Hemisphere pictorial sculpture

DISCOURSE, LANGUAGES, AND ART CONTINUED

DISCOURSE, LANGUAGES, AND ART CONT.

... Indigenous cultures incorporate many more meaningful traditions which share the core concepts in this charm. These traditions have been passed down through thousands of years as heritage oral histories and mythologies. These oral traditions employ a discourse that describes and considers the influence of the natural world through a "cyclical" framework, and in this cycle the discorse returns to each new generation.

These oral traditions demonstrate a core value in the First Nations to honor living sacredness in the world by upholding distinct duty to the natural world. In Indigenous worldview, "duty" is a sacred effort which is shared by all creatures. Consider two common examples: the concept of "Guardianship", and the concept of "the Seventh Generation". These core beliefs permeate diverse Tribes and Nations to express living connectedness as a unique lawfulness bestowed to all living creatures by the Great Spirit. This duty or law is a sacred effort made to and by all creatures, elements, and natural forces, and this "duty" functions in a reciprocal relationship, or as a "relatedness". The lawfulness of the natural world extends as the collective duty to care for all relations, such as to live and to die in a good way, to make and keep good promises, and above all to preserve safety and security for all of Earth's creatures.

In the first concept, humans are bestowed by the Great Spirit the distinct role of "Guardians", who have the duty to look after the collective activity of the Earth continuum, and ensure that all "forms of life" thrive and uphold their sacred duty to the Great Spirit. Apart from humans, other creatures have been bestowed different sacred duties, and often in a more localized manner, and these efforts are equally valuable and also reciprocal, but are not the same as Guardianship. In the second concept, "the Seventh Generation", the duty of humans extends as distinct responsibility for the health, wellness, safety, and security of the seventh generation of the future. This is a time oriented perspective that serves to distinguish the strong and continued purpose and meaningfulness of the clan in the present, and to honor its future and the future of all its relations.

The perspectives of "sacred dutifulness" and "living relations" are part of a spontaneously shared worldview in all Indigenous spiritual traditions across the world. Today this perspective has profoundly influenced the global sustainability movement, and national and international concepts of environmental justice, especially on legal terms. This unique discourse considers both how humans may properly ask of the Earth and also how the Earth may properly ask of humans, too. In environmentalism, Indigenous ancestral wisdom describes the activity and core efforts of a worldview that considers the inherent and reciprocal relationship between all life. This distinction of a universal reciprocality extends in the concept of Guardianship as a legal term, and as an integral humanity, and serves as a means by which all Nations may integrate and value social-political environmental policy-making.

This kind of shared or collective consideration promotes the legalease of "reciprocal responsibilities" to append the more common rhetoric of lawfulness as "individual rights". In the constitutions of Bolivia and Ecuador, for example, the Earth System is referenced as a legal entity, "Pachamama", which is the name for the Indigenous Spirit that is the Earth.
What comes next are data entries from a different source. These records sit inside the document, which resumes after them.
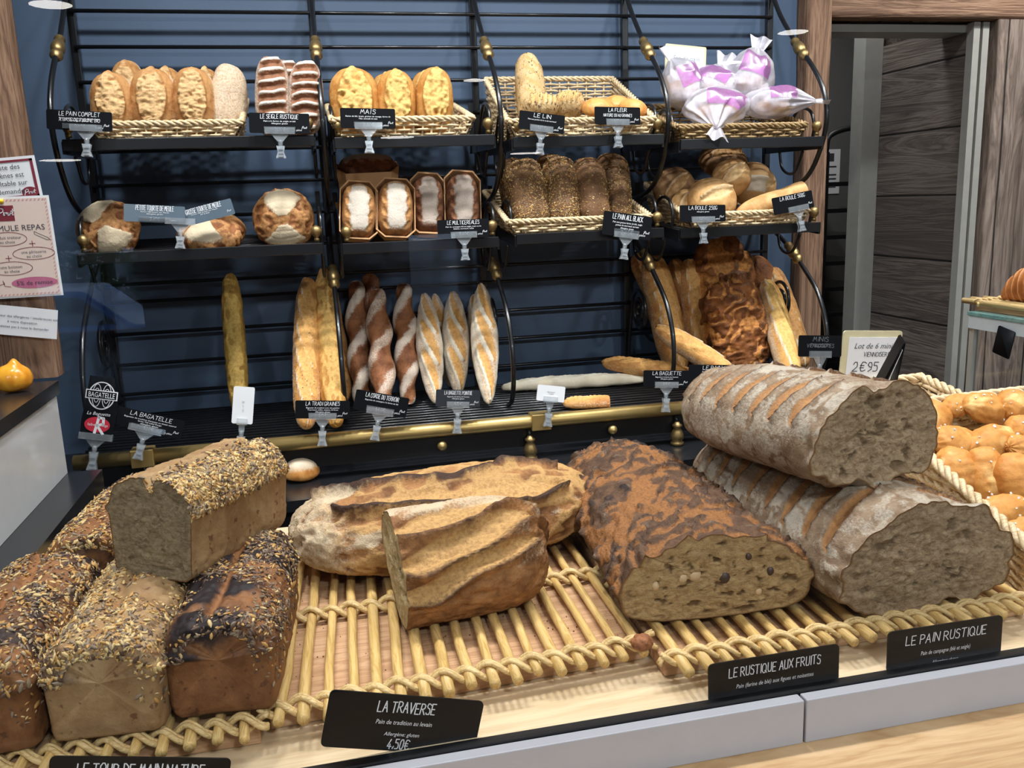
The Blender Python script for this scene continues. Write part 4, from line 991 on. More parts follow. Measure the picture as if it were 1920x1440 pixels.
# nut and fig pieces showing in the cut face of the fruit loaf
_f = [o for o in bpy.data.objects if o.name.startswith('fruit_loaf') and o.parent is None][0]
M_NUT = plain('hazelnut', (206, 176, 136), 0.5); M_FIG = plain('dried_fig', (70, 52, 44), 0.5)
for k_, (y_, z_, r_, m_) in enumerate(((-0.03, 0.062, 0.010, M_NUT), (-0.048, 0.060, 0.008, M_NUT), (0.010, 0.055, 0.011, M_FIG), (0.075, 0.058, 0.008, M_FIG), (-0.085, 0.052, 0.007, M_NUT), (0.045, 0.082, 0.006, M_FIG), (0.06, 0.030, 0.007, M_NUT))):
    q = np.linspace(-np.pi / 2, np.pi / 2, 9)
    MB().lathe([(max(1e-4, r_ * math.cos(v)), r_ * math.sin(v) * 0.8) for v in q], T(0.300 - 0.62 * r_, y_, z_, 0, 0.4 * k_, 1.2), 14).build('nut_piece' if m_ is M_NUT else 'fig_piece', m_, _f)
# small bun on the back counter
c = atz(566, 905, 0.8865)
lb = loaf('round_bun', 'small golden and white bun on the back counter behind the big sourdough', 'bread', T(c[0], c[1] + 0.03, 0.8858, 0.3), 0.085, 0.075, 0.055, C_BUN, fn=lambda X, S, P, L, W, H, sd: dict(flour=0.9 * sstep(0.3, 0.8, P[..., 2] / H)), ex=2.1, rngseed=70)

# crumbs on the boards and one dried lump of dough caught in the binding
cm = MB(); rq = np.random.default_rng(9)
for k_ in range(150):
    x, y = rq.uniform(-0.07, 0.37), rq.uniform(0.975, 1.30); r = rq.uniform(0.0007, 0.0017)
    cm.add(np.array([x, y, DECK + 0.0225]) + r * np.array([(1, 0, 0), (-0.5, 0.8, 0), (-0.5, -0.8, 0), (0, 0, 1.2)]) * rq.uniform(0.6, 1.5, (4, 3)), [(0, 1, 2), (0, 1, 3), (1, 2, 3), (2, 0, 3)])
tag(cm.build('crumbs', plain('crust_crumbs', (104, 66, 40), 0.8), smooth=False), 'scattered brown crumbs on the board of the middle cane tray', 'crumbs', kind='stuff')
c = atz(1204, 1206, CT + 0.006)
P, N, att = bread_surface(0.026, 0.022, 0.018, 30, 28, 2.2, 2, 2.4, 0.45, fn=lambda X, S, P, L, W, H, sd: dict(d=0.002 * ridge(P * 220, 3, 3), burn=0.3 * np.ones_like(X)), seed=5)
tag(MB().grid(P, False, True, attrs=att).build('dough_lump', C_CORDE, matrix=T(c[0], c[1], CT - 0.001)), 'dried brown lump at the front right corner of the middle tray', 'crumb')

# ================================================================== bread on the rack
def px_x(px, py, y): return float(aty(px, py, y)[0])
def shelf_z(r, b, y):
    xa, xb, z, tilt = SHELF[r, b]; return z - 0.003 + tilt * (y - 2.085) / 0.30
def shelf_basket(r, b, xl, xr, hf, hb, label, flare=0.02, rows=(4, 12), stakes=(14, 9), mat=None, yf=2.095, yb=2.365, flare_b=None):
    zf, zb = shelf_z(r, b, yf) + 0.004, shelf_z(r, b, yb) + 0.004
    fb = flare if flare_b is None else flare_b
    return basket(label, [(xl, yf, zf), (xr, yf, zf), (xr, yb, zb), (xl, yb, zb), (xl - flare, yf - 0.004, zf + hf), (xr + flare, yf - 0.004, zf + hf), (xr + fb, yb + 0.012, zb + hb), (xl - fb, yb + 0.012, zb + hb)],
                  mat, rows, stakes, 0.0032, 'wicker baskets on the rack')
shelf_basket(0, 0, px_x(185, 245, 2.095), px_x(437, 245, 2.095), 0.030, 0.105, 'narrow wicker basket of oval wholemeal loaves on the upper left shelf')
shelf_basket(0, 1, px_x(640, 245, 2.095), px_x(872, 245, 2.095), 0.038, 0.095, 'wicker basket of yellow maize loaves on the upper shelf')
shelf_basket(0, 2, px_x(968, 240, 2.095), px_x(1213, 240, 2.095), 0.036, 0.165, 'tall backed pale wicker basket, mostly empty, on the upper shelf', flare=0.02, rows=(4, 18), flare_b=0.012)
shelf_basket(0, 3, px_x(1285, 235, 2.095), px_x(1497, 235, 2.095), 0.030, 0.105, 'brown wicker basket under the plastic bread bags', mat=M_WICKERDK)
shelf_basket(1, 2, px_x(968, 432, 2.095), px_x(1205, 432, 2.095), 0.028, 0.085, 'wicker basket full of seed covered loaves on the middle shelf')
shelf_basket(1, 3, px_x(1300, 425, 2.095), px_x(1500, 420, 2.095), 0.030, 0.095, 'wicker basket of round pale loaves on the middle right shelf')

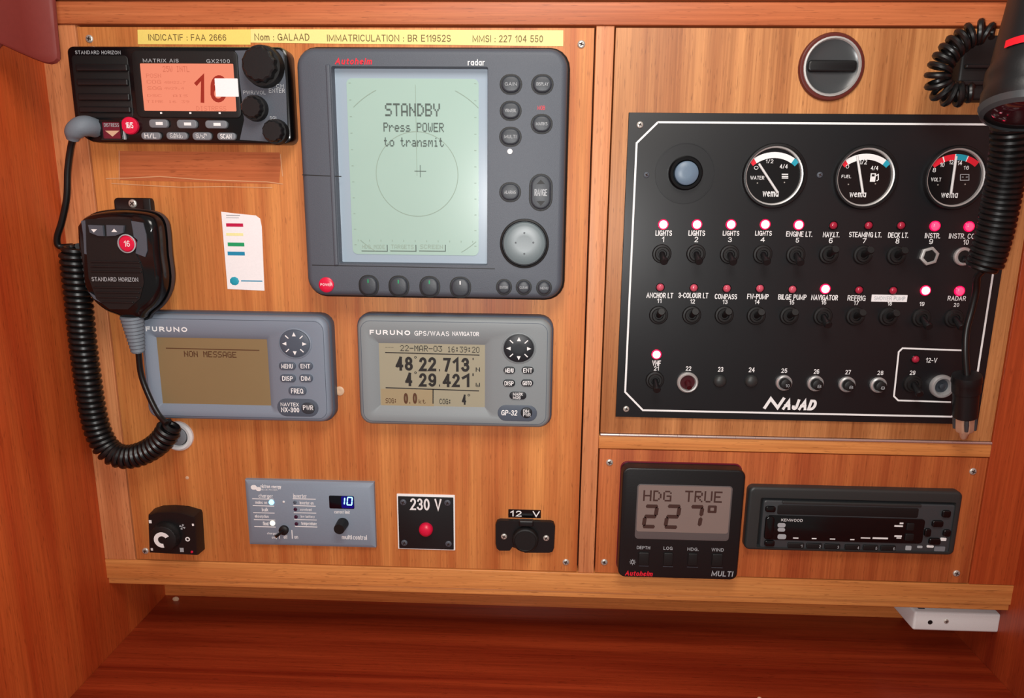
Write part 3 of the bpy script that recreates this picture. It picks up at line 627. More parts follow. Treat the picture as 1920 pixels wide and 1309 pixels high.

The name "Pachamama" communicates how this Spirit lives as a collective, or as a functioning system or "whole". As Indigenous sciences implement a scientific framework very similar to "systems sciences" in the Western world, this legal reference to "Pachamama" is a lawful effort by the governments to bridge the rhetorical gap between these two invaluable worldviews. In these constitutions, Pachamama is recognized as having the rights to clean soil, water, air and biodiversity. Pachamama also has the right to be represented by legal advocates who affirm the reciprocal duty to preserve the Earth System. This world-changing development serves as a foundation for all Nations in the world to develop environmental policy.